# Start of Raw records
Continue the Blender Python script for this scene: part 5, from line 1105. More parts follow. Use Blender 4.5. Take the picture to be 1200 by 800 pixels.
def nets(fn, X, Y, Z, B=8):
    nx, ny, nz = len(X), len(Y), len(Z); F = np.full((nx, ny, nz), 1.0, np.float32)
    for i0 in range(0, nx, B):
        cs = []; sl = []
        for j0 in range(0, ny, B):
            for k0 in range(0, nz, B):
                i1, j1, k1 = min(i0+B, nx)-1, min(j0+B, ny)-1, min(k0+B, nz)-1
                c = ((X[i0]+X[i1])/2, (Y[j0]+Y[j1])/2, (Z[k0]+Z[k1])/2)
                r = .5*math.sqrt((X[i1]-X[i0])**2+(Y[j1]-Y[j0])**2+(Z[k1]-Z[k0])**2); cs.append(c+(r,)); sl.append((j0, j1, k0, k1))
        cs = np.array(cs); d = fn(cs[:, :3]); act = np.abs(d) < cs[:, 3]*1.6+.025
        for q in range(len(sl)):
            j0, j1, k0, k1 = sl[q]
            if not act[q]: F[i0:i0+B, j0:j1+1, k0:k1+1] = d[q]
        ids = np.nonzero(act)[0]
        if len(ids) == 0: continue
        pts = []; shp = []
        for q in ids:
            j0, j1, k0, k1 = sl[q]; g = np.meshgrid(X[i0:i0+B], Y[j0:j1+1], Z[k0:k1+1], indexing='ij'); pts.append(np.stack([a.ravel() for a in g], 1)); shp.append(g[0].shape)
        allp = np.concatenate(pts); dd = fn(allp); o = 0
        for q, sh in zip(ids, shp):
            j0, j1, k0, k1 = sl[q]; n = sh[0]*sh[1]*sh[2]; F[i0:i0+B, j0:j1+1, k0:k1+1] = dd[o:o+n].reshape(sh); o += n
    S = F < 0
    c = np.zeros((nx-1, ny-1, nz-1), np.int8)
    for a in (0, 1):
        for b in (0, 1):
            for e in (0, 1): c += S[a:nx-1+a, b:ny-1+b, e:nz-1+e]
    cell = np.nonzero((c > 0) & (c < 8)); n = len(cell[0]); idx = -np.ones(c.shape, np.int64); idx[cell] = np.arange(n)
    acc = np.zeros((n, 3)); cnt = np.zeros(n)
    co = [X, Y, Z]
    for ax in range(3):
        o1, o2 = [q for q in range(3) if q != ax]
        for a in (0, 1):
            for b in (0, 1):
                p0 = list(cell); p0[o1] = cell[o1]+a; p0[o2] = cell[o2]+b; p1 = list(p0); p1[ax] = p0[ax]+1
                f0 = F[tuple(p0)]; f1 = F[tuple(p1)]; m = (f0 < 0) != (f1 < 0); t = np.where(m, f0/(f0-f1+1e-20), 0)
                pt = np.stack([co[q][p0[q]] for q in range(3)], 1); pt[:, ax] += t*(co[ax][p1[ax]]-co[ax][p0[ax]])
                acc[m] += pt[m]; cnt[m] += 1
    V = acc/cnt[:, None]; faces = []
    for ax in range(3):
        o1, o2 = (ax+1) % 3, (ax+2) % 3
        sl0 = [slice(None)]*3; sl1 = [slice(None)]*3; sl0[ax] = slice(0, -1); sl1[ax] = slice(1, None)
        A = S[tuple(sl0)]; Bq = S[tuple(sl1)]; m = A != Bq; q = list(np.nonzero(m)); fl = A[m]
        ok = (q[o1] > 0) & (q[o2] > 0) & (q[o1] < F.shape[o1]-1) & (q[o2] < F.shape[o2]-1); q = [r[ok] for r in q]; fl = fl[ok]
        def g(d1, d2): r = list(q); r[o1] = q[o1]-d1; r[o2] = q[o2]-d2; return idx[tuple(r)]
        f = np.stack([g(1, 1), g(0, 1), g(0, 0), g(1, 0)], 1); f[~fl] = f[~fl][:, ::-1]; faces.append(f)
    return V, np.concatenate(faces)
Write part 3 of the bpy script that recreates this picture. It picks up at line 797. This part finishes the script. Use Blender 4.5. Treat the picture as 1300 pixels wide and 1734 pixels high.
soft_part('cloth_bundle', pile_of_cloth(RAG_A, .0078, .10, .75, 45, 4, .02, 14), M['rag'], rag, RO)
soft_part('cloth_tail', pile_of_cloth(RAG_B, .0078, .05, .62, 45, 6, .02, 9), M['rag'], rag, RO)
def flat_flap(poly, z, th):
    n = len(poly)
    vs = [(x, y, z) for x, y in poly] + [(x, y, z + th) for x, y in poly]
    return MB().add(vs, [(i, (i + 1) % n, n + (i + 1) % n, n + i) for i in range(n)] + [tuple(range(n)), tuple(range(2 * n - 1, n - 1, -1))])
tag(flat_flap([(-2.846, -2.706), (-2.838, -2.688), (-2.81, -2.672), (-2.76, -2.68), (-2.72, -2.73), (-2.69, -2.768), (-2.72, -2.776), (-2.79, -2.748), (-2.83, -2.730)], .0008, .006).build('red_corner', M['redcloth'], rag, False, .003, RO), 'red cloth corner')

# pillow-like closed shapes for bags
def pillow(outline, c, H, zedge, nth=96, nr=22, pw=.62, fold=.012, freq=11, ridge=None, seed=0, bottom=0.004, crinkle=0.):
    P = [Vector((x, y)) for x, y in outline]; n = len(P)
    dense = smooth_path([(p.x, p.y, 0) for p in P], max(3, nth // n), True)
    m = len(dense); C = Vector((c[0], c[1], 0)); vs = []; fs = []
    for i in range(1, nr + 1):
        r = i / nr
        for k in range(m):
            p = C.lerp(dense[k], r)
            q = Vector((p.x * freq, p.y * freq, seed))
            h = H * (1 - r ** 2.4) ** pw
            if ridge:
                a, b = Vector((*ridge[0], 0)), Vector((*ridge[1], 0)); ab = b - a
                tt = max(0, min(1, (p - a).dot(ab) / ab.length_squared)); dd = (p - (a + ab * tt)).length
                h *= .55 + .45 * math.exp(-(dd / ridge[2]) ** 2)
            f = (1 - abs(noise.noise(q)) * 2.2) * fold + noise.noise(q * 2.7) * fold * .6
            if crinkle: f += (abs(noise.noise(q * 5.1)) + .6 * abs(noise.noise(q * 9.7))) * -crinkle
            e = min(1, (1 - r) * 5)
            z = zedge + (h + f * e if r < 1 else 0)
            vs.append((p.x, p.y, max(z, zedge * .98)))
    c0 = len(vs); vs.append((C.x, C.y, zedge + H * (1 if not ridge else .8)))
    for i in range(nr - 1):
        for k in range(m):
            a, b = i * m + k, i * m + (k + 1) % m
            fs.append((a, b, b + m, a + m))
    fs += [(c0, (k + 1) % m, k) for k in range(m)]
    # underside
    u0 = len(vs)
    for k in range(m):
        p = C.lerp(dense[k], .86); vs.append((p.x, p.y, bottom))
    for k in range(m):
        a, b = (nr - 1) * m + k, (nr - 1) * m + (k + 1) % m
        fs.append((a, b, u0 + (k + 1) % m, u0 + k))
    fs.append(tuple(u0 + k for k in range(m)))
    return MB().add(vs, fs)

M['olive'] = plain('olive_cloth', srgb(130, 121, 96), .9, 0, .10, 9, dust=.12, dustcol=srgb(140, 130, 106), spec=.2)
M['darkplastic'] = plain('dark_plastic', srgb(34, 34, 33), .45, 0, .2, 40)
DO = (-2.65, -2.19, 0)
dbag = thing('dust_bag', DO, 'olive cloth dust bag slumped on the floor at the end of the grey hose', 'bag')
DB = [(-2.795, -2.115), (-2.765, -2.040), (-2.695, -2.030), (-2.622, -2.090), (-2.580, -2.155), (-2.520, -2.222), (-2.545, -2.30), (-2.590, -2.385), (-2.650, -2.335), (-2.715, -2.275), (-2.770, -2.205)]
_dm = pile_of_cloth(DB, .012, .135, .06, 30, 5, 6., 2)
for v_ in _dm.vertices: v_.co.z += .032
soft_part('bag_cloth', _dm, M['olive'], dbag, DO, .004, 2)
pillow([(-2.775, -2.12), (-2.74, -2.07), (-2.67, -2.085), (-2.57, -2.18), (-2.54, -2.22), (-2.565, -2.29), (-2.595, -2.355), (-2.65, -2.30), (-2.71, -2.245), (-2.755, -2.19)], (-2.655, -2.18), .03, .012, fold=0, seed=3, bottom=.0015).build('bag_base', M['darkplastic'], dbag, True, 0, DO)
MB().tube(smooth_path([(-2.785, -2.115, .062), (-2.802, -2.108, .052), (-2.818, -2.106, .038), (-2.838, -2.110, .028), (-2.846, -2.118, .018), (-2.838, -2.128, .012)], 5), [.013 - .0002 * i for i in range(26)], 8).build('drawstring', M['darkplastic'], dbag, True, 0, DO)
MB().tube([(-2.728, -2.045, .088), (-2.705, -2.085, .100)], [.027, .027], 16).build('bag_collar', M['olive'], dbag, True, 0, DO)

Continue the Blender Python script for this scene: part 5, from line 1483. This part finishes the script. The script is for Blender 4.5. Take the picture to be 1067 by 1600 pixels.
# End of Raw records
* [What to do]: Repeat exactly, and only, the lines from the one containing "Write part 3" through the one containing "RO), 'red cloth corner')", both included.

* [Solution]:
Write part 3 of the bpy script that recreates this picture. It picks up at line 797. This part finishes the script. Use Blender 4.5. Treat the picture as 1300 pixels wide and 1734 pixels high.
soft_part('cloth_bundle', pile_of_cloth(RAG_A, .0078, .10, .75, 45, 4, .02, 14), M['rag'], rag, RO)
soft_part('cloth_tail', pile_of_cloth(RAG_B, .0078, .05, .62, 45, 6, .02, 9), M['rag'], rag, RO)
def flat_flap(poly, z, th):
    n = len(poly)
    vs = [(x, y, z) for x, y in poly] + [(x, y, z + th) for x, y in poly]
    return MB().add(vs, [(i, (i + 1) % n, n + (i + 1) % n, n + i) for i in range(n)] + [tuple(range(n)), tuple(range(2 * n - 1, n - 1, -1))])
tag(flat_flap([(-2.846, -2.706), (-2.838, -2.688), (-2.81, -2.672), (-2.76, -2.68), (-2.72, -2.73), (-2.69, -2.768), (-2.72, -2.776), (-2.79, -2.748), (-2.83, -2.730)], .0008, .006).build('red_corner', M['redcloth'], rag, False, .003, RO), 'red cloth corner')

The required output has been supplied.